Huh maybe this is the first thing I would be really compelled to do with VR. I would SO check out a meticulously-recreated VR Limelight.
It’s hard to even find a good still photo of the Limelight on the interwebs but here is a good one from a Vanity Fair article:
Of course, I went mainly for the live shows (Psychic TV, Sisters of Mercy) and the goth nights than they clubby club club nights, but those were pretty insane too.
My other nostalgia k-hole yesterday was getting Aug Stone to remind me of which prog rock band from the 70’s bought adjoining castles and waged psychic warfare on one another, and which Julian Cope autopbiography told this tale. Aug clearly has a better memory than I, and within seconds he texted back telling me that the band was Magma, and it was the second Cope autobiography, Reposessed, which tells the tale, which I will excerpt for your reading pleasure:
“the original group had come to a stunning and savage conclusion in Spain after a wild magic battle between Magma’s leader, the percussionist Christian Vander, and the epically named bass player, Jannik (sic) Top. Vander had rented a hilltop castle for his own uses, which had annoyed Top’s ego. He had rented a similar place within sight of Vander and the two proceeded to wage magic war upon one another. [Magma’s manager] Martin Cole told of how he had ended driving from one castle to another trying to patch the band up, only to discover Jannik Top with serious chest wounds, screaming that Vander had caused him to tear his own chest open.……
I think about this story often. Keith Butters and I used to have a pact that if we sold Barbarian for tons of money (far more than for what we actually ended up selling it), we would recreate Magma’s magic battle and both of us would buy castles in Spain, in adjoining neighborhoods. We would then spend our excess cash on engineering increasingly more sophisticated water ballooon trebuchets that would launch water balloons at each others’ castles. It might be months between attacks, as one party or the other spent time, energy and money engineering a new, more effective non-lethal water balloon trebuchet. You might be out gardening, when then, suddenly, boom. Water balloon attack. Keep you on your toes, it would.

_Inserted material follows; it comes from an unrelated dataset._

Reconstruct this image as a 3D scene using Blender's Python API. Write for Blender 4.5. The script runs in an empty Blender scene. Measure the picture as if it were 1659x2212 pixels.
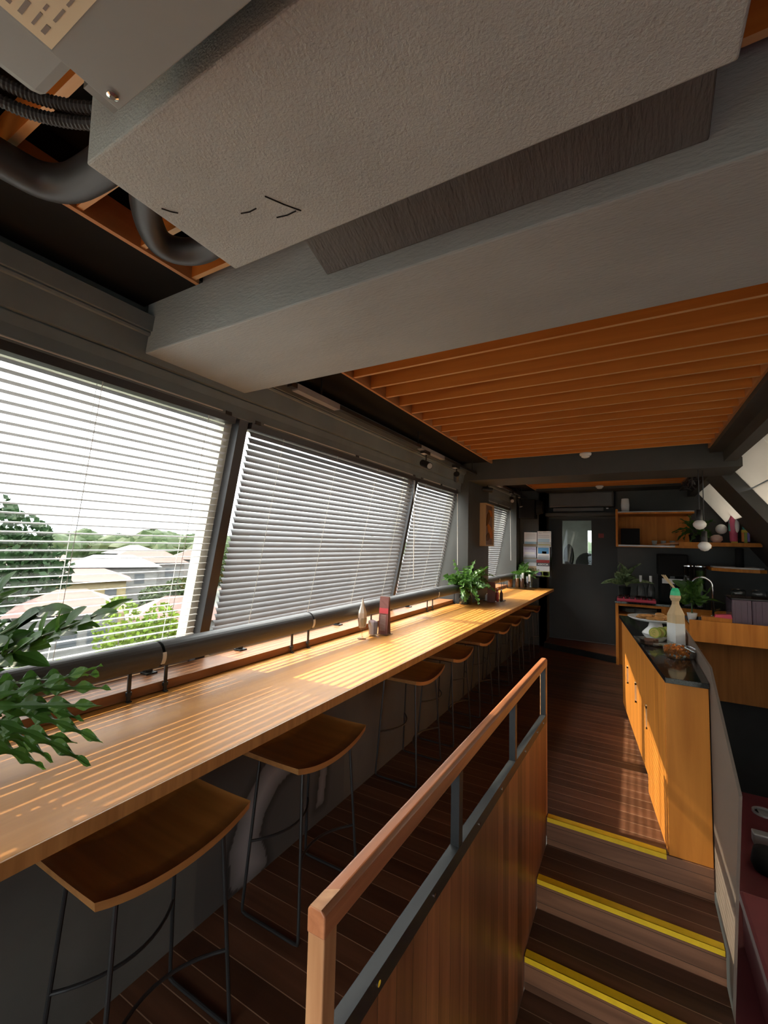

Anyway, I decided yesterday to revisit Magma’s third and most legendary album, Mekanik Destructiw Kommandoh. It was… a lot better than I remember it? I remember it being “dumb jazz,” (as Ian McCullough slagged it off to his bandmate Julian Cope) but no, it is bonkers. It has an interstellar choir, a made-up language, in a lot of ways it is the precursor to Sigur Ros more than anything else.
Recommended: Magma’s Mekanik Destructiw Kommandoh.
I think that’s about it for today? Oh, finished Obi Wan Kenobi last night. The ending was… simultaneously really good and… just fine? I have given up expecting the Star Wars Universe to, like, follow the laws they laid out themselves about how long space travel takes. Apparently in their galaxy all the planets are five minutes away. This has been a problem for a while so nothing new there I guess. I have one specific nitpick about how *I* would have had a certain event go, and it would have been better, but by and large they were pretty locked in to a specific outcome by the end, what with it being a prequel and all. I super enjoyed the whole affair even if it was a bit predictable, since Ewan MacGregor makes a fantastic Obi Wan and he deserved material better than the prequels and he got it. Also it’s hilarious how much people simultaneously love the prequels now and don’t like this stuff when new Star Wars is manifestly better than the prequels. Even Episode 9, which was mostly hot garbage, is better than the prequels. This is all known, but I was thinking that it seems possible — likely, even — that in another decade or so people will love this stuff a lot more. Like it will be revised in people’s minds, there will be a new appreciation for Disney+ Star Wars stuff like there was for the prequels. Maybe. Conceivably.
Also the things I feel like Disney+ is mostly doing really well is making shit look cool, and they get good performances out of their actors, and they write pretty good dialog, so I suppose the path is clear. Disney ought to just remake the prequels. Same cast. Just do it again, with better dialog, effects, and acting. The plot of the prequels isn’t too too bad. Maybe throw in some scenes from the Clone Wars into a live action universe (this was Sean’s idea and it’s such a good one). A redux of the prequels, if you will. Simulacra and Simulation. Like my HD fictional Limelight.
OK club mix for you. Mostly new, except for a Chemical Bros remix of Primal Scream and tacking on a Working Man’s Club track to the end, because I keep thinking about that band and I keep meaning to give the more time cuz that album was really solid. Other than that, mostly the sort of Spotify collaboration remixes that fill up your Release Radar and whatnot. Oh right and Justice, because that album was the VinylMe Please record of the month and I’ve been listening to it a lot and it’s been taking me back to SXSW 2007 or so seeing them in a warehouse at the C3 Presents party. Back when we all said FTW a lot.
Okay let’s do this Thursday. I made almost zero progress on my work product yesterday, so we are definitely going to do that today. Definitely.
If you are revisiting ridiculous, epic prog rock albums, make sure you check out Rick Wakeman's Journey to the Centre of the Earth. It's totally brilliant. I remember seeing a live performance of it when I was like 10 on one of the late night rock programs and it was life changing. I thought Rick Wakeman, wearing a cape, standing surrounded by keyboards with a full orchestra behind him was the greatest thing ever (and I still kind of believe that 50 years later).